お当番さんに続いて他の子どもたちはみんなで繰り返して言います。そして最後に全員で、いただきます、と言って給食が始まります。
「食事作法」の内容は小さな子どもたちにとっては少し難しいかもしれません。もちろんお百姓さんの苦労やお米ができるまでのこと、お水の大切さを説明はするのですが、子どもたちがどこまで理解をしているのかは分かりません。ただ意味も分からず言葉を繰り返していいるだけなのかもしれません。
ある日のこと、子どもたちといっしょに給食を食べて、トレイの食器を返しに行くために席を立とうとしたところ、同じテーブルの子どもが、「園長先生のお茶碗にお米が残っているよ。一粒の米も大事だよ」と言ったのです。よく見るとその子どもが指摘したように、不覚にもお茶碗にお米が一粒残っていたのでした。「ありがとう。よく教えてくれたね」と言ってその一粒を口に入れ食器を返しに行きました。少し恥ずかしかったのですが、食事作法を理解してくれていたのだととてもうれしい気持ちになりました。(もう少し小さな声で教えてくれればもっとうれしかったのですが・・・・。)

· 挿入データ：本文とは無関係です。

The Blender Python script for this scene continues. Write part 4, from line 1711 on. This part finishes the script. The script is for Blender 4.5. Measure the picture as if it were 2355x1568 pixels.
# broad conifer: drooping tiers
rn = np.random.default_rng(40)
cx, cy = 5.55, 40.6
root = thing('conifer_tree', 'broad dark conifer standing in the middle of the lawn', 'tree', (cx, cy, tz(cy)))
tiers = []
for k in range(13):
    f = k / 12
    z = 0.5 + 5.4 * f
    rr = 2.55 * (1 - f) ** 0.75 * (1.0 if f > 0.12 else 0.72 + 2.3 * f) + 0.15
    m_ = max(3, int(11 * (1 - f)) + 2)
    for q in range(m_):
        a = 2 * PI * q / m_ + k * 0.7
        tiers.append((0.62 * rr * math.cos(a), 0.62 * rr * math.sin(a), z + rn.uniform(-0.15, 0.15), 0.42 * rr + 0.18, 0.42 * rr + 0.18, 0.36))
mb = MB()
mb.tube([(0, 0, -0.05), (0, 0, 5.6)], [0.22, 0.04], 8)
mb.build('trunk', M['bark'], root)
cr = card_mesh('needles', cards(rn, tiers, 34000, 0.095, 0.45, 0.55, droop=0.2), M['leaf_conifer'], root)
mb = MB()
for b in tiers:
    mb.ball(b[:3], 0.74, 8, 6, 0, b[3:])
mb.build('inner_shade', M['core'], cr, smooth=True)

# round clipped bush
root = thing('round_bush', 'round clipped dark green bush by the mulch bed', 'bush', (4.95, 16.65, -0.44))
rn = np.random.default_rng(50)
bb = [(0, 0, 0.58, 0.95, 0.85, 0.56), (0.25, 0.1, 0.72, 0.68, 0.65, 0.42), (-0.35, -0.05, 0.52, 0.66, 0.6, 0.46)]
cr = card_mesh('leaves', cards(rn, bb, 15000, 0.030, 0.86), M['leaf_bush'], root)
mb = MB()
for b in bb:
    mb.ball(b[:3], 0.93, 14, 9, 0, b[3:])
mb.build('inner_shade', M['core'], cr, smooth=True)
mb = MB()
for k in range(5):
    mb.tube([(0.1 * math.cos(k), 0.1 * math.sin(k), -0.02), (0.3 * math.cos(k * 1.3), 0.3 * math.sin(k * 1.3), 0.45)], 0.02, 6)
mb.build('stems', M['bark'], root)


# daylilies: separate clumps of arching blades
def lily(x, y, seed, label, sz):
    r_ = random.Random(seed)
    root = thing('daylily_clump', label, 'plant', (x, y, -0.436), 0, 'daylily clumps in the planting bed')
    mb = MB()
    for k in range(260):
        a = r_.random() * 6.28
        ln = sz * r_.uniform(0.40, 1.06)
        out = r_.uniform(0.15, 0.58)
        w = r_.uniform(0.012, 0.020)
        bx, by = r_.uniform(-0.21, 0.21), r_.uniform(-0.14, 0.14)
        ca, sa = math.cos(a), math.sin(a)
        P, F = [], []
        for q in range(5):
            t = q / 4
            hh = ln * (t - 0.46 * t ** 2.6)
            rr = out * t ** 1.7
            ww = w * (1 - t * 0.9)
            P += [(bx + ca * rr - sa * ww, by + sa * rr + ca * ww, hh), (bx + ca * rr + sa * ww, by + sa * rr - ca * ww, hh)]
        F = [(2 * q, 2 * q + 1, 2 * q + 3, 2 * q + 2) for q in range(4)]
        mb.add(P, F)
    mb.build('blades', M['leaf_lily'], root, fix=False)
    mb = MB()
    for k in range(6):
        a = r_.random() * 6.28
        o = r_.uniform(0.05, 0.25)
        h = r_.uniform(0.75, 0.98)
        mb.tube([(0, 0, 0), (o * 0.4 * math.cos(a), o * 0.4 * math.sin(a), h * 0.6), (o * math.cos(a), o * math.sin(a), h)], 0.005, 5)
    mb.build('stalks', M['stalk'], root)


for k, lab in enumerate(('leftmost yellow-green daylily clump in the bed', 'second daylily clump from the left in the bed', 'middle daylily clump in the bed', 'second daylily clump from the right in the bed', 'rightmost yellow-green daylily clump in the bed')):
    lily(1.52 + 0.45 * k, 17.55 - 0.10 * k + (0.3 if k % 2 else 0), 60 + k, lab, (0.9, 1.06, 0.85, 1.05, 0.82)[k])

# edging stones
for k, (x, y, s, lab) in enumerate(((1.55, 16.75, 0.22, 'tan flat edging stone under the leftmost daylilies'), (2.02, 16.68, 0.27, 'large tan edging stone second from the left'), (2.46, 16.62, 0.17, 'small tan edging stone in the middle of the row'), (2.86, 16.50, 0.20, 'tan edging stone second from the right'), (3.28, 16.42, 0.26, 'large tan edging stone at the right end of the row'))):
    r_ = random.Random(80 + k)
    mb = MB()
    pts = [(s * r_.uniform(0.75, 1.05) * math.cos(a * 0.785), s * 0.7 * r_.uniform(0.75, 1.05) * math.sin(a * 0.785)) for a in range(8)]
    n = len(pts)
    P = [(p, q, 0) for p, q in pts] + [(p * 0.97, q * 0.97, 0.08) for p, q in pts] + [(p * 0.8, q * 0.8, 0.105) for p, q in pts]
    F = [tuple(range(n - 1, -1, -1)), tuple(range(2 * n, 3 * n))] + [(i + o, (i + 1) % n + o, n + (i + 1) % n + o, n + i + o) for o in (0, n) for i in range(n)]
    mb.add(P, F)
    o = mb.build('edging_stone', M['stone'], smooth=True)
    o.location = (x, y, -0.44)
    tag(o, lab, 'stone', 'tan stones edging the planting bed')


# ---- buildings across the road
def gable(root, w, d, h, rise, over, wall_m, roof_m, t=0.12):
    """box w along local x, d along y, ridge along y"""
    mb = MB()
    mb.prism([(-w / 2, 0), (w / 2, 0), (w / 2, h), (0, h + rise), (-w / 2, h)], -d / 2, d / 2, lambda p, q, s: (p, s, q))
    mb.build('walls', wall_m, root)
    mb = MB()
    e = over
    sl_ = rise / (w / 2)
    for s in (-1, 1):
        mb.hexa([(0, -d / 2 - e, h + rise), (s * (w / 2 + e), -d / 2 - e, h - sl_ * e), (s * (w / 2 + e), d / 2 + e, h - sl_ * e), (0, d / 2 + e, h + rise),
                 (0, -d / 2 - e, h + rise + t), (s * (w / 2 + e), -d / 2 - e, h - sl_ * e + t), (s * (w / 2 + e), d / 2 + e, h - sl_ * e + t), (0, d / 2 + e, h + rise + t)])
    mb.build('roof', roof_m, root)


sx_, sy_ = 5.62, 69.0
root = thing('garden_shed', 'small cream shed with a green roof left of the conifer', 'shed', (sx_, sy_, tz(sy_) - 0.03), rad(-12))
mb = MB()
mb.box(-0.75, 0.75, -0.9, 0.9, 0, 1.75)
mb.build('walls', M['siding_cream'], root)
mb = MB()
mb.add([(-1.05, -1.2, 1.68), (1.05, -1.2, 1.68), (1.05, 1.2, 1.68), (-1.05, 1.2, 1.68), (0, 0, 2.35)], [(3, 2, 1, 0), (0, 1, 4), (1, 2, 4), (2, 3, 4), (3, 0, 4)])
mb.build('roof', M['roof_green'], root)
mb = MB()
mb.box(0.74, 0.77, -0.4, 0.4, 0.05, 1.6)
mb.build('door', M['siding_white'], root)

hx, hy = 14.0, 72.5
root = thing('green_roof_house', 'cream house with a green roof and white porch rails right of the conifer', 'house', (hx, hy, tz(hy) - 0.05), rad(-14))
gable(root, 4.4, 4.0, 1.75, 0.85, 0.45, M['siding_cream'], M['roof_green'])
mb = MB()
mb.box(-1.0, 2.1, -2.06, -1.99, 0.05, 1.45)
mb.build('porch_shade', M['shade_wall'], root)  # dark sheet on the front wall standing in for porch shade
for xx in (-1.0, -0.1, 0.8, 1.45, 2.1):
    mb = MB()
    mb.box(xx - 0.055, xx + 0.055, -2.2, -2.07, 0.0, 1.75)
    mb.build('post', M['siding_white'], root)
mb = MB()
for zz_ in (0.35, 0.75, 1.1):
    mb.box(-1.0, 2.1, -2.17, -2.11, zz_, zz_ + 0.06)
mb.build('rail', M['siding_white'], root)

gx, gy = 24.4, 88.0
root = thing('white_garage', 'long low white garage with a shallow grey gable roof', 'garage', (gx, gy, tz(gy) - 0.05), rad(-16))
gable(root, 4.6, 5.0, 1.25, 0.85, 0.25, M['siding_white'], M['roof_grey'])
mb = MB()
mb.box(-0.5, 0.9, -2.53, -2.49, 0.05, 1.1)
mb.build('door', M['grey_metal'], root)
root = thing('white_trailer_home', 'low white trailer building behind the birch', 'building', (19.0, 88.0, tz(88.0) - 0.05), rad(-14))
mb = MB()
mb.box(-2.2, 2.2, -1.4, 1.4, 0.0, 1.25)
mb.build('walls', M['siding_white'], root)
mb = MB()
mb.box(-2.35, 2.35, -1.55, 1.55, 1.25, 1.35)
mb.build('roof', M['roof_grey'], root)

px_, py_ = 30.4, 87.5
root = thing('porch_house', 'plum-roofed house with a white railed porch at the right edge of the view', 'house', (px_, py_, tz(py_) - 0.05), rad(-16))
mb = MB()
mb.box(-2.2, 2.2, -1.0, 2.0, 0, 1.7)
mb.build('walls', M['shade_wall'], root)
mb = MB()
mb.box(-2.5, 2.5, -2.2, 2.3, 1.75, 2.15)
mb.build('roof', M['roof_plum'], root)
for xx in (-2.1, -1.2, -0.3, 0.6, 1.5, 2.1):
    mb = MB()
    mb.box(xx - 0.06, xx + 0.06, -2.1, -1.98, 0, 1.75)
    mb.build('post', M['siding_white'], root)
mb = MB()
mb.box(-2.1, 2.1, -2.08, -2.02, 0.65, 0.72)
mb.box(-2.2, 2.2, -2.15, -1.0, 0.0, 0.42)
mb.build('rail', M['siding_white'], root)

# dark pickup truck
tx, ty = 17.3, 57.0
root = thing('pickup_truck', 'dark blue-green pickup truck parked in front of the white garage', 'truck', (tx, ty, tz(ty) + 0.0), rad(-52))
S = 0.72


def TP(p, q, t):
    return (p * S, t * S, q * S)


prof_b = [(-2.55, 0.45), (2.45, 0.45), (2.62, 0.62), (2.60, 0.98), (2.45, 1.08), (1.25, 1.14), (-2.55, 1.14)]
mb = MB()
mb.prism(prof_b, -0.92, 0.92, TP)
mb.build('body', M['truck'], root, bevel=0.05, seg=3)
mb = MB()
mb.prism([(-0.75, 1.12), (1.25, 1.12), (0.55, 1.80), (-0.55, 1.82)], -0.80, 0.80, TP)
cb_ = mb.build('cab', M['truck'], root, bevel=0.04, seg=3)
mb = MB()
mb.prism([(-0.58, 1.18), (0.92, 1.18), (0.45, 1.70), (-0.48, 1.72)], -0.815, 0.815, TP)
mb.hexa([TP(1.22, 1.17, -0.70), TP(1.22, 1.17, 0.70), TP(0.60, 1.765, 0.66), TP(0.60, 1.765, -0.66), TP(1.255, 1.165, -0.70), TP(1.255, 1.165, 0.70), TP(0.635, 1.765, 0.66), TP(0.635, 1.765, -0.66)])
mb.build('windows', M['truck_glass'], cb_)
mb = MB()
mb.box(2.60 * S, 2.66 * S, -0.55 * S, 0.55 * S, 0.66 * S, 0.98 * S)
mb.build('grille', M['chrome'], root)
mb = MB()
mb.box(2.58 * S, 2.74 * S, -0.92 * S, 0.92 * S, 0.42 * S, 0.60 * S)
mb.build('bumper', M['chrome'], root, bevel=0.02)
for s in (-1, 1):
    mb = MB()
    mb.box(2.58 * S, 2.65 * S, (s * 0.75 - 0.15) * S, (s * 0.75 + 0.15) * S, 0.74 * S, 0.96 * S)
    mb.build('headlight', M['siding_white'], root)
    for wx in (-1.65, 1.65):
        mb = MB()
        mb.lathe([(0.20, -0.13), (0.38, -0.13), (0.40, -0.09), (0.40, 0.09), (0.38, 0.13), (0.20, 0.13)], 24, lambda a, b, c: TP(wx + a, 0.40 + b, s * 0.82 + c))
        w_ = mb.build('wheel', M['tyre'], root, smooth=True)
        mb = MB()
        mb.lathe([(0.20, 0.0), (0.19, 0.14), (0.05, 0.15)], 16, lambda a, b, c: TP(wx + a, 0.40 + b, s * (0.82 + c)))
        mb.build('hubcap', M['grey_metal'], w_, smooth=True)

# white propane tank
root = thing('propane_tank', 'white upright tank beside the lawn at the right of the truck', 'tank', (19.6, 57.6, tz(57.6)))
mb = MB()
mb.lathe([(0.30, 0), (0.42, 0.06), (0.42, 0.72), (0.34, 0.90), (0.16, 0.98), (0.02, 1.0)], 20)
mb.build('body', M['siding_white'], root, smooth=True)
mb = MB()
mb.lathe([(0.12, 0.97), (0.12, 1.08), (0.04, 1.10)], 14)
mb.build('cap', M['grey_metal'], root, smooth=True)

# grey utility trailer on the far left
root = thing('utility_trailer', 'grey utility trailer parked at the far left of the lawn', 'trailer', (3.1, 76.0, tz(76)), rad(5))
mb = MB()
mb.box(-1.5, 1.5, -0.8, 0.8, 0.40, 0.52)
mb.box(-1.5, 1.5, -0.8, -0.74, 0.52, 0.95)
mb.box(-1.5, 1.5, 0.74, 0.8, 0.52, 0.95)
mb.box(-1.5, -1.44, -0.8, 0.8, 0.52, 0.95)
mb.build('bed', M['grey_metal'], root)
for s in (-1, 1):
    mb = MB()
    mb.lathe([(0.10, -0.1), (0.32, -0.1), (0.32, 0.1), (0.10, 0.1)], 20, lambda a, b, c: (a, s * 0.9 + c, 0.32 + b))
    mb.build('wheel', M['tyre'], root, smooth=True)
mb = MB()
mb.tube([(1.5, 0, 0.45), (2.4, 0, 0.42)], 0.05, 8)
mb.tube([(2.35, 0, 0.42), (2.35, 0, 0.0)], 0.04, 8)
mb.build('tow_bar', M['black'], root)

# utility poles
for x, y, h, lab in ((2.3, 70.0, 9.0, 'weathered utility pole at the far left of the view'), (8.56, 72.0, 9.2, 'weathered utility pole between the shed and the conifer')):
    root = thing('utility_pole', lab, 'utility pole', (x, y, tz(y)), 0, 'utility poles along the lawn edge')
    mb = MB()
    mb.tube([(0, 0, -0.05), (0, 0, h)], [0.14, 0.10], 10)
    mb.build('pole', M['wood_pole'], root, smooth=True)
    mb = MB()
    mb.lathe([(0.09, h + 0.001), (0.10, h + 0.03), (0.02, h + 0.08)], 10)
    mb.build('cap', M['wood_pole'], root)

飽食の時代、日本では毎日たくさんの食べものが捨てられるフードロスが問題になっています。日々、我々は多くの物に恵まれ生活をしているのですが、感謝を忘れ、物を粗末にしたり、多くの物に恵まれながら不足をいうことが多いものです。しかし、どんなに豊かになろうとも、感謝を忘れてはいけません。なぜならば、感謝を失い不足を言い、物を粗末にしていると必ずせっかくの繁栄をだいなしにしてしまうからなのです。
今年も梅雨の季節をむかえようとしています。しばらくじめじめとした日が続くことでしょう。この時期になると田んぼへ水がひかれ、いよいよ田植えのシーズン。お百姓さんたちの米作りがはじまります。田植えの時期、お子さんやお孫さんといっしょに日々感謝の心思い起こし過ごしていただきたいものです。